Ed.D. Students Tara Tarpey and Drew Fagan to Present at AAAL 2011

| February 22, 2011

Title of Presentation: The Influence of Nonverbal Conduct in Language Learning Environments


Using conversation analysis as a framework, this presentation investigates the range of influence that nonverbal conduct can have on interaction in two second-language education settings: a writing center and an ESL classroom. The significance of nonverbal conduct in conversation analysis has been widely acknowledged, especially given the increasing accessibility of video (Goodwin, 1980; Sacks & Schegloff, 2002). Writing centers and ESL classrooms are considered particularly apt sites for observing the functionality of nonverbal conduct, as they are what Goodwin (2007) calls “embodied participation frameworks.” That is, participants are orienting to “a relevant structure in a consequential environment… one that constitutes the distinctive locus for the work of their [context]” (pp. 57, 59).

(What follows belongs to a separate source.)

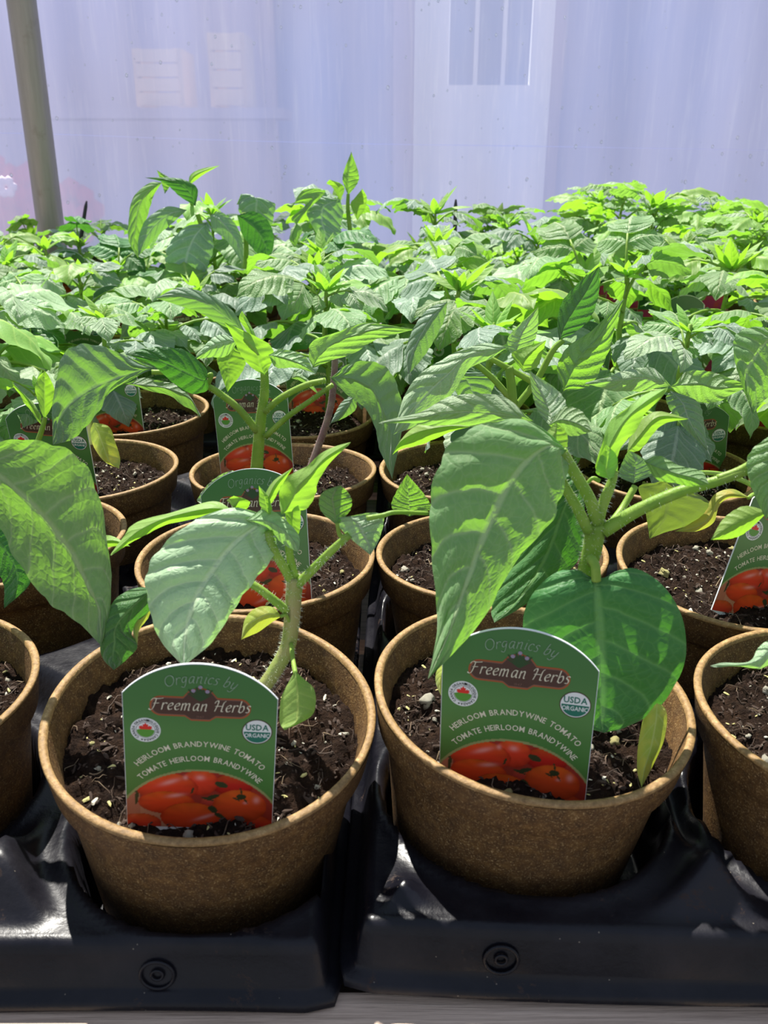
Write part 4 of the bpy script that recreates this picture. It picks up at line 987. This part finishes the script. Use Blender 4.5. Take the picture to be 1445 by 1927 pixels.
hero(D,'leaf_grey','622 711; 655 686 662 712 653 742; 700 682 702 735 691 772; 738 708 722 775 707 807; 758 780 736 820 715 847; 738 902',.478,.44,e=.004,quilt=.0012)
hero(D,'leaf_young','498 706; 474 692 490 688 507 690; 454 667 480 660 513 672; 437 633 458 637 502 645; 422 606',.48,.475)
hero(D,'leaf_pale','450 640; 420 630 420 645 426 669; 395 640 392 655 395 672; 364 677',.49,.49)
hero(D,'leaf_young','440 652; 410 670 430 680 461 672; 415 700 430 705 455 700; 428 738',.50,.495)
hero(D,'leaf_pale','505 668; 530 658 530 672 520 691; 572 670 565 685 556 692; 592 702',.475,.475)
hero(D,'leaf_young','478 650; 462 620 470 618 482 635; 450 600 458 598 466 602; 455 585',.48,.48)
stalk(D,[(583,884,.53),(597,845,.53),(613,800,.53),(624,755,.53),(630,690,.53),(628,640,.53)],.0024,.0019,'stem_purple','stem',12,250,25)
hero(D,'leaf_pale','588 692; 582 670 600 672 616 682; 589 643 625 648 662 664; 640 623 670 630 702 642; 700 608 715 618 737 630; 788 620',.51,.50,e=.003,quilt=.0012,ruf=.001)
hero(D,'leaf_grey','668 742; 645 755 655 762 670 768; 632 775 640 780 650 785; 622 797',.50,.495)
hero(D,'leaf_pale','548 712; 555 700 562 708 568 718; 580 715 585 722 590 735; 600 742',.52,.515)
# ---- third row, second pot left
L3=ROOT[(-2,2)]
stalk(L3,[(172,835,.50),(168,780,.50),(178,735,.50)],.0022,.0018,'stem_base','stem')
hero(L3,'leaf_yellow','176 795; 170 812 185 815 205 803; 176 840 195 842 217 832; 196 868 206 868 226 862; 224 882',.49,.48,ser=0,quilt=.0003)
stalk(L3,[(70,835,.46),(80,805,.46),(85,785,.46)],.0016,.0012)
hero(L3,'leaf_young','84 790; 68 745 84 745 100 755; 70 715 84 715 99 722; 84 698',.46,.46,ruf=.0006)
hero(L3,'leaf_young','78 800; 55 770 64 768 74 775; 38 745 45 742 54 750; 22 720',.46,.46,ruf=.0006)
# ---- taller plants in the middle distance
Tm=ROOT[(-2,4)]
hero(Tm,'leaf_grey','462 628; 440 588 432 602 422 614; 398 557 390 572 376 588; 340 541 340 556 338 575; 293 561',.66,.65,e=.004,quilt=.0011)
T7=ROOT[(-2,6)]
stalk(T7,[(383,545,.95),(384,500,.95),(384,450,.95),(374,410,.95),(362,385,.95),(352,350,.95)],.0034,.0018,'stem','stem')
stalk(T7,[(384,505,.95),(400,490,.95),(440,468,.95)],.0017,.0012)
hero(T7,'leaf','305 343; 280 345 285 355 290 366; 250 374 262 385 283 386; 242 420 255 425 273 420; 243 455 252 460 265 448; 260 487',.93,.92,e=.004)
hero(T7,'leaf_grey','390 420; 350 427 370 440 399 445; 319 460 355 470 400 470; 313 495 350 498 390 500; 330 528 355 525 376 530; 367 550',.93,.90,e=.005,quilt=.0015)
hero(T7,'leaf_grey','352 395; 315 389 320 402 325 419; 279 410 290 425 299 441; 261 440 270 455 276 466; 260 482',.93,.92)
hero(T7,'leaf_grey','395 405; 415 399 412 412 400 431; 441 420 432 435 420 446; 456 455 448 460 437 466; 457 497',.93,.91)
hero(T7,'leaf_dark','368 388; 371 355 357 362 341 371; 345 338 335 345 320 352; 312 334 310 338 305 342; 272 334',.94,.94)
hero(T7,'leaf_young','355 350; 358 330 364 332 370 338; 378 318 382 322 385 327; 414 311',.95,.95)
hero(T7,'leaf','310 365; 325 340 318 350 308 356; 320 335 306 330 300 333; 295 320',.95,.95)
T8=ROOT[(-1,6)]
stalk(T8,[(455,575,.93),(460,530,.93),(463,480,.93),(462,430,.93),(458,400,.93)],.0034,.002,'stem','stem')
hero(T8,'leaf_dark','446 405; 480 399 476 425 456 441; 509 425 496 455 475 466; 513 470 501 480 488 486; 484 514',.91,.90,e=.005)
hero(T8,'leaf_grey','445 385; 455 365 480 372 512 380; 450 395 482 400 514 405; 470 430 490 430 510 425; 495 445',.95,.94,e=.004)
hero(T8,'leaf','548 392; 570 358 560 378 540 385; 610 362 590 372 575 385; 575 400 565 410 548 412; 545 445 552 440 568 430; 556 465',.95,.94)
T9=ROOT[(0,6)]
stalk(T9,[(668,560,.98),(664,480,.98),(655,400,.98),(655,365,.98)],.003,.0018,'stem','stem')
hero(T9,'leaf','655 368; 645 340 655 338 672 345; 648 320 657 318 674 325; 661 285',.98,.98,ruf=.001)
hero(T9,'leaf_young','640 378; 625 352 635 348 648 356; 615 345 625 340 640 345; 620 338',.98,.98)
hero(T9,'leaf_grey','640 375; 600 370 610 388 645 400; 578 395 605 412 640 425; 590 430 612 440 640 445; 625 478',.96,.94,e=.005)
hero(T9,'leaf_young','672 415; 660 385 670 380 685 395; 668 372 676 366 690 372; 682 355',.97,.97)
# ------------------------------------------------------------------ the rest of the bench: grown plants
rr=random.Random(5)
HER={(-1,0),(0,0),(-2,0),(1,0),(-1,1),(1,1),(-2,1),(0,1),(-1,2)}
for (c,r) in sorted(POTS):
    if (c,r) in HER: continue
    root=ROOT[(c,r)]
    g=random.Random(1000+c*31+r*7)
    cut=(c>=2 and r>=5) or (c>=1 and r>=8)
    if cut:
        tall={(2,6):.125,(2,7):.130,(3,6):.110,(3,7):.115,(2,5):.095,(3,5):.085,(4,7):.10,(3,8):.11,(2,8):.12,(4,8):.10}.get((c,r),.085)
        grow(root,tall,g.randint(11,13)+(3 if tall>.105 else 0),g,'cut',1.2)
    elif (c,r)==(-2,2): grow(root,.05,4,g,size=.7,base=(-.03,.02))
    elif (c,r)==(-2,3): grow(root,.07,6,g,size=.95,base=(-.02,.02))
    elif (c,r) in ((0,2),(1,2)): grow(root,.085,8,g,size=1.1,base=(.01,.015))
    elif (c,r)==(-1,3): grow(root,.09,8,g,size=1.1,base=(.02,.02))
    elif (c,r) in ((-1,6),(-2,6),(0,6),(-1,7)): grow(root,.12,11,g,size=1.3)
    elif r>=7 and c>=-1: grow(root,g.uniform(.045,.065),g.randint(8,10),g,size=1.1)
    elif c<=-2 and r>=4: grow(root,g.uniform(.05,.07),g.randint(8,10),g,size=1.25)
    else: grow(root,g.uniform(.08,.105),g.randint(8,11),g,size=1.4 if r<7 else 1.2)
# stakes
for (px,y0,y1,Y,dx,lab) in ((857,432,375,1.30,1,'thin black stake rising above the leaves before the film, centre'),(160,430,378,1.36,5,'short black stake leaning beside the grey pole')):
    a=at(px-dx,y0,Y); b=at(px+dx*.6,y1,Y); s=MB(); b2=a+(b-a)*-2.2
    s.tube([b2,a,a.lerp(b,.8),b],[.003,.003,.0026,.0012],6); me=s.build('stake',M['stake']); link('plant_stake',me,label=lab,cat='stake')
for o in list(SC.objects):
    pass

Presenter One investigates the use of gaze as a resource for managing institutional goals in a writing center, demonstrating how one tutor negotiates between the local goal of improving the manuscript and the global goal of improving the writer. To demonstrate this phenomenon, a tutoring session between a native-English speaking peer tutor and native-Spanish speaking tutee will be analyzed.

Presenter 2 examines an ESL teacher’s verbal and nonverbal communication as it affects subsequent student talk. The findings show that when there is a mismatch between the teacher’s verbal instructions for participation and her perceived contradictory nonverbal cues (namely through her eye gaze or body torque) the students tend to respond to the latter.

These findings support the significance for analyzing nonverbal conduct within the realms of language learning as a factor in facilitating or hindering interaction.

Goodwin, C. (1980). Restarts, pauses, and the achievement of a state of mutual gaze at turn-beginning. Sociological Inquiry, 50, 272-302.

Goodwin, C. (2007). Participation, stance, and affect in the organization of activities. Discourse & Society, 18, 53-73.

Sacks, H., & Schegloff, E. A. (2002). Home position. Gesture, 2, 133-146.